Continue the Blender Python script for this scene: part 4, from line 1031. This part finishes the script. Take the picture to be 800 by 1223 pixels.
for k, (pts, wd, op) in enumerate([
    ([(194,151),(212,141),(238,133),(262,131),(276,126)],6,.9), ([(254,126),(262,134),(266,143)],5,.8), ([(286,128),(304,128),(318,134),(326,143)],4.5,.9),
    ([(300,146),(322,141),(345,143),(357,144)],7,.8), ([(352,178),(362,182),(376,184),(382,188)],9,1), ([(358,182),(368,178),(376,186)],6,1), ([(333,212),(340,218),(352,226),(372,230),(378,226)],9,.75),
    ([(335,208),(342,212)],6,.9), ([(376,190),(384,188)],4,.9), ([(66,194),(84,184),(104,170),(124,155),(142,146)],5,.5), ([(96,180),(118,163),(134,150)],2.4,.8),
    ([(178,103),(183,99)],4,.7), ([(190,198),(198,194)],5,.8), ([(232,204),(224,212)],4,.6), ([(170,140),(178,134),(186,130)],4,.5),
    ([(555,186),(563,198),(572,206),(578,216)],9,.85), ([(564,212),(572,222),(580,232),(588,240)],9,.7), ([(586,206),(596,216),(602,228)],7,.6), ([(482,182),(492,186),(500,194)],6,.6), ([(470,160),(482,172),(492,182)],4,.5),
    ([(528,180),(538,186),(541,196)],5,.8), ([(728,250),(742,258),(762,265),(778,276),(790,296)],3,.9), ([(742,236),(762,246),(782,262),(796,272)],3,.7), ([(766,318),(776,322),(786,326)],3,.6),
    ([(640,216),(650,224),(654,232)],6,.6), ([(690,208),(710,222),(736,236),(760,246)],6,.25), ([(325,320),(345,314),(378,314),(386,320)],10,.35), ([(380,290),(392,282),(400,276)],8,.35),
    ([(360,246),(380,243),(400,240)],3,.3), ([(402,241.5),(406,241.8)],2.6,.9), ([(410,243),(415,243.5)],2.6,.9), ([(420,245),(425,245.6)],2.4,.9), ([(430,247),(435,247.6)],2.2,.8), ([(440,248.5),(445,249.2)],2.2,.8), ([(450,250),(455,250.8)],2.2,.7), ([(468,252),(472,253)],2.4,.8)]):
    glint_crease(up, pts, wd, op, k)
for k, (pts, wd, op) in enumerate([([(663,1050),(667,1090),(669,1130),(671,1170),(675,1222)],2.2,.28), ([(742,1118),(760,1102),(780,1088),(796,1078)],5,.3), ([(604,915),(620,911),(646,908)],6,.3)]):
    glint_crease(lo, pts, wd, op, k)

Stated goal
Repeat the material above in full, exactly as it stands.

Task output
Continue the Blender Python script for this scene: part 4, from line 1031. This part finishes the script. Take the picture to be 800 by 1223 pixels.
for k, (pts, wd, op) in enumerate([
    ([(194,151),(212,141),(238,133),(262,131),(276,126)],6,.9), ([(254,126),(262,134),(266,143)],5,.8), ([(286,128),(304,128),(318,134),(326,143)],4.5,.9),
    ([(300,146),(322,141),(345,143),(357,144)],7,.8), ([(352,178),(362,182),(376,184),(382,188)],9,1), ([(358,182),(368,178),(376,186)],6,1), ([(333,212),(340,218),(352,226),(372,230),(378,226)],9,.75),
    ([(335,208),(342,212)],6,.9), ([(376,190),(384,188)],4,.9), ([(66,194),(84,184),(104,170),(124,155),(142,146)],5,.5), ([(96,180),(118,163),(134,150)],2.4,.8),
    ([(178,103),(183,99)],4,.7), ([(190,198),(198,194)],5,.8), ([(232,204),(224,212)],4,.6), ([(170,140),(178,134),(186,130)],4,.5),
    ([(555,186),(563,198),(572,206),(578,216)],9,.85), ([(564,212),(572,222),(580,232),(588,240)],9,.7), ([(586,206),(596,216),(602,228)],7,.6), ([(482,182),(492,186),(500,194)],6,.6), ([(470,160),(482,172),(492,182)],4,.5),
    ([(528,180),(538,186),(541,196)],5,.8), ([(728,250),(742,258),(762,265),(778,276),(790,296)],3,.9), ([(742,236),(762,246),(782,262),(796,272)],3,.7), ([(766,318),(776,322),(786,326)],3,.6),
    ([(640,216),(650,224),(654,232)],6,.6), ([(690,208),(710,222),(736,236),(760,246)],6,.25), ([(325,320),(345,314),(378,314),(386,320)],10,.35), ([(380,290),(392,282),(400,276)],8,.35),
    ([(360,246),(380,243),(400,240)],3,.3), ([(402,241.5),(406,241.8)],2.6,.9), ([(410,243),(415,243.5)],2.6,.9), ([(420,245),(425,245.6)],2.4,.9), ([(430,247),(435,247.6)],2.2,.8), ([(440,248.5),(445,249.2)],2.2,.8), ([(450,250),(455,250.8)],2.2,.7), ([(468,252),(472,253)],2.4,.8)]):
    glint_crease(up, pts, wd, op, k)
for k, (pts, wd, op) in enumerate([([(663,1050),(667,1090),(669,1130),(671,1170),(675,1222)],2.2,.28), ([(742,1118),(760,1102),(780,1088),(796,1078)],5,.3), ([(604,915),(620,911),(646,908)],6,.3)]):
    glint_crease(lo, pts, wd, op, k)